O país cresceu apenas 0,2% no primeiro trimestre e uma das razões --além das perdas na agricultura por razões climáticas--, foi o baixo desempenho da formação bruta de capital fixo ( mede o acréscimo de galpões e máquinas no sistema produtivo). A participação dessa alavanca de crescimento ficou em 18,7% do PIB no primeiro trimestre, contra 19,5% no mesmo período em 2011. 

A natureza pró-cíclica do capital privado, uma espécie de 'maria vai com as outras' que acentua e acelera o ciclo de queda assim como turbina de forma irresponsável a fase de alta --bolhas financeiras são a expressão dessa lógica ciclotimia-- explica em grande parte essa retração e deixa uma advertência no ar. 

A retomada vital do investimento -- única variável capaz de engendrar um cinturão de resistência efetivo à crise mundial-- não virá espontaneamente dos mercados. Eles não farão isso pelo Brasil, como não fizeram pelos EUA nos anos 30 e não fazem hoje pela Europa, em que pese a insistência de Ângela Merkel na receita da 'contração expansiva', baseada em arrocho nos direitos e salários 'para abrir espaço à iniciativa privada'. O Estado terá que assumir um papel hegemônico na retomada do investimento brasileiro se o governo quiser de fato proteger o país do vagalhão em curso.

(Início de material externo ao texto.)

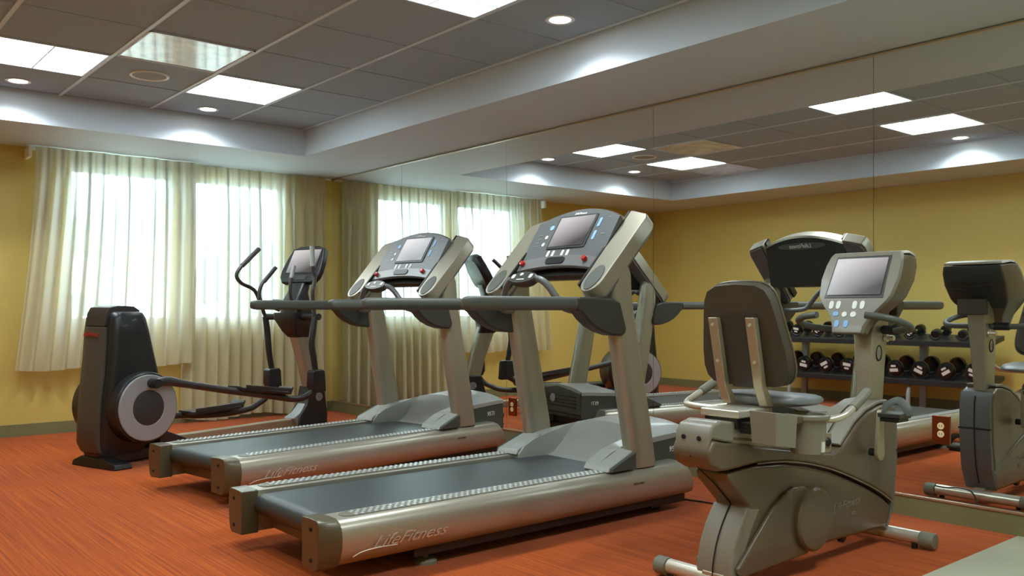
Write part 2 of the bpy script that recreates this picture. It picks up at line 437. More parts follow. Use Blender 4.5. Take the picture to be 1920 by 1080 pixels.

Turbinar o investimento público implica, entre outras medidas corajosas, reduzir o superávit destinado ao pagamento de juros ao rentismo ocioso; mas, também, simplificar os trâmites para a licitação transparente de obras públicas e mesmo assumir a coordenação direta das empreiteiras.

O dispositivo midiático conservador perdeu a prerrogativa de impor interditos, mas não perdeu a pose. Os mesmos editorialistas que festejavam o desmonte promovido pela agenda do Estado mínimo na era tucana reclamam agora dos atrasos nas obras do PAC decorrente, em grande parte, de um cerco asfixiante de burocracia e preconceito que ajudaram a implantar. O Estado brasileiro, da forma como se encontra manietado, está programado para não fazer. Dilma que afrontou e venceu dogmas tão poderosos como o dos juros tem credenciais e espaço para romper mais esse torniquete. Só não tem muito tempo para decidir.